Lo ammetto, dopo aver realizzato che dal 2002 a oggi sono passati vent'anni sono rimasto un po' sorpreso. Un ventennio è un periodo abbastanza lungo, nel corso del quale cambiano molte cose: gusti estetici, mode, partiti politici (quelli spuntano come funghi e si sciolgono come neve al sole). E se quattro lustri non sono pochi per le nostre vite, figuriamoci per la musica, soprattutto se prodotta con strumentazioni elettroniche soggette a continui aggiornamenti e revisioni.

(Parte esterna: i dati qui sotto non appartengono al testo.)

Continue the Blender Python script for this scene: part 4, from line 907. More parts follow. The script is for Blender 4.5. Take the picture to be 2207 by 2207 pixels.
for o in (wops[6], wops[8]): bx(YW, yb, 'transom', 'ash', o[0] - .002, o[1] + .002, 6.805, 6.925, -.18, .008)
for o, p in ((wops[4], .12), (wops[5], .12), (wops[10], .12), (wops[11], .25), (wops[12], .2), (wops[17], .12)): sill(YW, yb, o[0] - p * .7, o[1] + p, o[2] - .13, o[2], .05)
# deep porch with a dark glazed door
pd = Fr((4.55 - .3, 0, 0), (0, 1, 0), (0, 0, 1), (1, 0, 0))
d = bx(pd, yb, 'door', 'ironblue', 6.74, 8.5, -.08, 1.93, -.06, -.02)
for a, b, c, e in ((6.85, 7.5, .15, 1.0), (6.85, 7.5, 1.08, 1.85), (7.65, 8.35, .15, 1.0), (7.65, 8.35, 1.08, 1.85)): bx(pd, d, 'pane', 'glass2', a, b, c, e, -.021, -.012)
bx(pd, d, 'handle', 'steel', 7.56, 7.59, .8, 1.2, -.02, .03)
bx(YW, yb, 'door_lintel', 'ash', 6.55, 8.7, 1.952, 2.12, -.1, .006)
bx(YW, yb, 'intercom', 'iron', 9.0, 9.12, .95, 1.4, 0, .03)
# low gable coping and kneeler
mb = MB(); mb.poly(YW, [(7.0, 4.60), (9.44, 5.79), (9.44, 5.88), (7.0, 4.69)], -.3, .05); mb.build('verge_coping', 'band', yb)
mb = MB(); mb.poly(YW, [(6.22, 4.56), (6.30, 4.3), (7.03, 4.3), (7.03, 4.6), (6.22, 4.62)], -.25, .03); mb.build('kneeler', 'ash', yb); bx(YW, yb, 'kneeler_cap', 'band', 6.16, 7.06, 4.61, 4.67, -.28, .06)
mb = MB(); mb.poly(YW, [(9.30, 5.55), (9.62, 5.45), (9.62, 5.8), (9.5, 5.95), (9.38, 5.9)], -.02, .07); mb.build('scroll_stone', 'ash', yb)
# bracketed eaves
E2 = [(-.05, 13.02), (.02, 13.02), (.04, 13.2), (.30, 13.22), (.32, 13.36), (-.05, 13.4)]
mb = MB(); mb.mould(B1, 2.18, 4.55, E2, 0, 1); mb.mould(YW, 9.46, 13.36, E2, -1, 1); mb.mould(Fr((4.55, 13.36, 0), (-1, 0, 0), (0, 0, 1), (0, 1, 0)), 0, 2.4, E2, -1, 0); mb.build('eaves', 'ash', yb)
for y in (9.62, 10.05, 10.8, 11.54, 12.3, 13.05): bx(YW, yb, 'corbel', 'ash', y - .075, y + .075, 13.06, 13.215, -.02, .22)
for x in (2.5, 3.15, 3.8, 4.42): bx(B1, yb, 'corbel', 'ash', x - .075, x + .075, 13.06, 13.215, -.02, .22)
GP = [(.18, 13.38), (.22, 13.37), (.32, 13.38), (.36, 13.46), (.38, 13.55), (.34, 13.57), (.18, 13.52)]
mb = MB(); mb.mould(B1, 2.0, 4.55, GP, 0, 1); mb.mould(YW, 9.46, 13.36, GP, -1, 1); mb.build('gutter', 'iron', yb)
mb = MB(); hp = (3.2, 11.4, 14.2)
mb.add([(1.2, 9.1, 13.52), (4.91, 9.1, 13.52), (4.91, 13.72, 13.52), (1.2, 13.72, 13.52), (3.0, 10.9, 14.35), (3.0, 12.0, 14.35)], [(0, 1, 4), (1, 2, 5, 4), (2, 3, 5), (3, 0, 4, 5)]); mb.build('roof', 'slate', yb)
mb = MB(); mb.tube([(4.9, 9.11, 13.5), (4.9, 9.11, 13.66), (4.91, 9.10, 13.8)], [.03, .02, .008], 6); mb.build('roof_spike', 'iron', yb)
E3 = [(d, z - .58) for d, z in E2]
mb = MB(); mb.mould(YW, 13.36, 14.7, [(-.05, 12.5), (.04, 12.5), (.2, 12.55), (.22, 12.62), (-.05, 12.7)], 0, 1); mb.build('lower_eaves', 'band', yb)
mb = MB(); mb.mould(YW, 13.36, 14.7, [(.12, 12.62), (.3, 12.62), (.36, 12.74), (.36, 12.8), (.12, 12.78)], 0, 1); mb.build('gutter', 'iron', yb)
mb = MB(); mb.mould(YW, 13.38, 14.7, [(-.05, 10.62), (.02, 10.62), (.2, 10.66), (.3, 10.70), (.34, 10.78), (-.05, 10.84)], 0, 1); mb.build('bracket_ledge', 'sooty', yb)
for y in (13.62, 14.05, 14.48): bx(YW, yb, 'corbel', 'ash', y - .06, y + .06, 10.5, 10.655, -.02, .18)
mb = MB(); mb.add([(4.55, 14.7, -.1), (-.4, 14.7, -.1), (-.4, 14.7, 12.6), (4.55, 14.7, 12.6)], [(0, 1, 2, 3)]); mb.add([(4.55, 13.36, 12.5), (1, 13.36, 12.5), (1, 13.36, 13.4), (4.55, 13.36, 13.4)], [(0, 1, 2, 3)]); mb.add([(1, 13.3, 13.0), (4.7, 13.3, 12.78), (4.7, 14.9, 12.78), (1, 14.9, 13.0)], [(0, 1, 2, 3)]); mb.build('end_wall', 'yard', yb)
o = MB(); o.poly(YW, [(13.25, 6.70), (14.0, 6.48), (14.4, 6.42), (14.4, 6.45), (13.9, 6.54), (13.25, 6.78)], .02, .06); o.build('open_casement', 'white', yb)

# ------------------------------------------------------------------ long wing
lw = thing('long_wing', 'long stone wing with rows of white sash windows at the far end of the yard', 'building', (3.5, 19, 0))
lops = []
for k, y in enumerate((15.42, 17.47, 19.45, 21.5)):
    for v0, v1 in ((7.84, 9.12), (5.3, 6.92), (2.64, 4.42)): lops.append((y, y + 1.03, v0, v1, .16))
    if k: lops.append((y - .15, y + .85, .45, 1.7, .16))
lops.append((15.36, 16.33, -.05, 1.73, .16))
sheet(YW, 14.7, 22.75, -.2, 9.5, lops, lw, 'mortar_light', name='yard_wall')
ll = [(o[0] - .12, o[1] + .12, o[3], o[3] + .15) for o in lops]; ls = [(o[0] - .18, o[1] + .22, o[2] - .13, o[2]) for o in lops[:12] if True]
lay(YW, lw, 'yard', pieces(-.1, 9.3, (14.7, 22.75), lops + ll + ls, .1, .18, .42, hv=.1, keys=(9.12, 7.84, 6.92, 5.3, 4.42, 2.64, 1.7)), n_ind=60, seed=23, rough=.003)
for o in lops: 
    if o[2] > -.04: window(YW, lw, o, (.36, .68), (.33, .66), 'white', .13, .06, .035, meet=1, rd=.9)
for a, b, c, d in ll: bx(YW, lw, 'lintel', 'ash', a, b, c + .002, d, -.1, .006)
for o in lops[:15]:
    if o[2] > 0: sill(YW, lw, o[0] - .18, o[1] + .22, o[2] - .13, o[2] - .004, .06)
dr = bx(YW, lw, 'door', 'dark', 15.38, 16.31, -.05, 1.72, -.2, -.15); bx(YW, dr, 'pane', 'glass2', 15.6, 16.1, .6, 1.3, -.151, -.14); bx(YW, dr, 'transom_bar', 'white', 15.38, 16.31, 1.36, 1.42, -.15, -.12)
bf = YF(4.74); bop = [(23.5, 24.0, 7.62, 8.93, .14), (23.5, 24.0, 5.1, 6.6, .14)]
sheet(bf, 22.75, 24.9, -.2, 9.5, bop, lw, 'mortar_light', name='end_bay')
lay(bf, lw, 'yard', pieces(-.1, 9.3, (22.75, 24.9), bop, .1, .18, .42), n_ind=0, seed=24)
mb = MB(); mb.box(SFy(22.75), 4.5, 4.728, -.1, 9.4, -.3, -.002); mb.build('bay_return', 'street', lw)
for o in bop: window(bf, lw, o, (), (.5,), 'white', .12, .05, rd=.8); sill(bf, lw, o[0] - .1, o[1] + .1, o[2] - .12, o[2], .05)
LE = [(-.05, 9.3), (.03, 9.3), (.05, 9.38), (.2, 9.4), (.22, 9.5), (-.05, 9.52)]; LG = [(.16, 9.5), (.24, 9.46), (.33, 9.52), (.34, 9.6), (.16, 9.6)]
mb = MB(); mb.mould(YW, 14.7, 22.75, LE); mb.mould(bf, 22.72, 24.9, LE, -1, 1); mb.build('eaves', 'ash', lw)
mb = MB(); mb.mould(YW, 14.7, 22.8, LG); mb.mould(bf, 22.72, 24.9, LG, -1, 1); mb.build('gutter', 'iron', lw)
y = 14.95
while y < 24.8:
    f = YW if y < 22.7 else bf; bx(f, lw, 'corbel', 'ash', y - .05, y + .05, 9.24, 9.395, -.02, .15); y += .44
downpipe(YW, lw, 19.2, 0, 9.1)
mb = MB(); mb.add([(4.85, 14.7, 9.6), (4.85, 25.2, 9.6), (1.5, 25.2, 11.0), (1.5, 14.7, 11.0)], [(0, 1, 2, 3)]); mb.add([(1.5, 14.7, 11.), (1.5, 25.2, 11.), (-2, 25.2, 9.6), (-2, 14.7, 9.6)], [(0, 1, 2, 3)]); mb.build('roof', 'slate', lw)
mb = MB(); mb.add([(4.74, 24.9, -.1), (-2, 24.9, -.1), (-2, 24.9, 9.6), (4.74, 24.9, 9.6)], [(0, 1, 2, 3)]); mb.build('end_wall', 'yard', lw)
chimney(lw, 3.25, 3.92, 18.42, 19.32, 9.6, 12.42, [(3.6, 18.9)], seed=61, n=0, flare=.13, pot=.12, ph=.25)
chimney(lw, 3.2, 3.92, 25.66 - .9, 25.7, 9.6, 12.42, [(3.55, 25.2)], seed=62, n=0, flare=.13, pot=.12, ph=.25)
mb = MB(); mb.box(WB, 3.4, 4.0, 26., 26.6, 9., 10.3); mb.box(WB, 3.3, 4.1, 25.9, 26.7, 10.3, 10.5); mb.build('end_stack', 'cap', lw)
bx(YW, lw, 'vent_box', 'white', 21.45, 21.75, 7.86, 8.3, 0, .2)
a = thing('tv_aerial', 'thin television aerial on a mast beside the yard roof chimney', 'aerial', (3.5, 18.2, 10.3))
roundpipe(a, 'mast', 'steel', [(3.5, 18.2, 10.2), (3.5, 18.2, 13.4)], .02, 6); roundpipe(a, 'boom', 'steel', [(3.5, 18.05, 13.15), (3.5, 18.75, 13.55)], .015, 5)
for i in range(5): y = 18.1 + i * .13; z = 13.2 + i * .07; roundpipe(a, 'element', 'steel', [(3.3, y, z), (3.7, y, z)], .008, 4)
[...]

L'evoluzione tecnologica, in particolar modo, ha provocato l'invecchiamento di sonorità che venivano esaltate non solo dal pubblico, ma anche da certa stampa specialistica (penso ai terribili Ruff Ryders e a buona parte dell'hip-hop commerciale uscito intorno al Duemila). Per fortuna non tutto è andato perduto, anzi, ci sono dischi che hanno superato a pieni voti la prova del tempo, lavori per i quali non è fuori luogo parlare di "classici" poiché capaci di acquisire valore se messi a confronto con il presente.
Deadringer di RJD2 può essere inserito in questa categoria. Il debutto di Ramble John Crohn, producer proveniente da Columbus, Ohio, ha perso ben poco del suo splendore e, oltre a confermare la lungimiranza della Def Jux (etichetta che ha segnato l'underground di inizio millennio), può essere ulteriormente apprezzato se paragonato ad alcune proposte attuali (mi riferisco all'universo rap/trap contemporaneo).
Se i giovani produttori, infatti, usano spesso suoni sintetici e dozzinali, RJD2 fa una scelta diversa e decide di saccheggiare campioni ovunque, spaziando dal funk al soul, dal blues al rock psichedelico, senza trascurare magnifici sample vocali e dialoghi tratti da film noir e polizieschi. Questi ultimi, soprattutto, regalano a Deadringer un tocco visivo o narrativo, che non è errato definire cinematografico.
Qualcuno potrebbe dire che i tempi erano diversi e avrebbe ragione: gli anni Novanta erano finiti da poco, l'hip-hop strumentale andava fortissimo e la lezione impartita da DJ Shadow in Endtroducing..... era ancora fresca e tangibile; eppure, dopo essere stati travolti dall'incedere inquietante del singolo "The Horror", non si può che provare nostalgia per quel periodo. Un periodo in cui il beatmaker sembrava un cercatore d'oro, sempre perso tra mercatini e vinili da cui trarre la giusta ispirazione.
Il nome di DJ Shadow non è stato fatto a caso: RJD2, in effetti, assomiglia a un Josh Davis più aggressivo e marcatamente hip-hop. Inoltre, al pari del DJ californiano, realizza un disco quasi interamente strumentale, dove il rap è relegato a soli tre brani (il mio preferito è "The Final Frontier", con quell'irresistibile "the show is over" e le rime di Blueprint, compare di Crohn nel progetto Soul Position).
Il resto è un caleidoscopio dove troviamo di tutto: pezzi scatenati come "Good Times Roll, Part 2", ma anche composizioni ipnotiche ("Silver Fox"), momenti introspettivi e persino tracce malinconiche, a tratti commoventi (la bellissima "Smoke & Mirrors").
Degne di nota sono "Ghostwriter", con la sua alternanza di passaggi soffusi ed epici, e la bizzarra "Chicken-Bone Circuit", un mix di drum nervose e tappeti ambient che rivela un'altra caratteristica di Deadringer: la volontà di spingersi oltre i confini del genere.
Sembrerebbe la descrizione di un album perfetto, eppure qualche difetto c'è, in primis la durata un po' eccessiva (sedici tracce per sessantasette minuti, belli pieni). Niente paura, sono bazzecole che a malapena scalfiscono un lavoro eccellente, assolutamente valido a distanza di tanto tempo.
In conclusione, la morte inscenata da RJD2 in copertina è solo uno scherzo, una boutade tarantiniana: a essere ammazzato, qui, è il "sosia" del vero hip-hop, quel cattivo gusto sempre pronto a colpire, ieri come oggi. E a raggiungere questo risultato è un'opera che è difficile definire "hip-hop" in senso stretto, un suggestivo collage di stati d'animo che, a mio avviso, può essere ricordato come uno dei migliori esordi del nuovo secolo.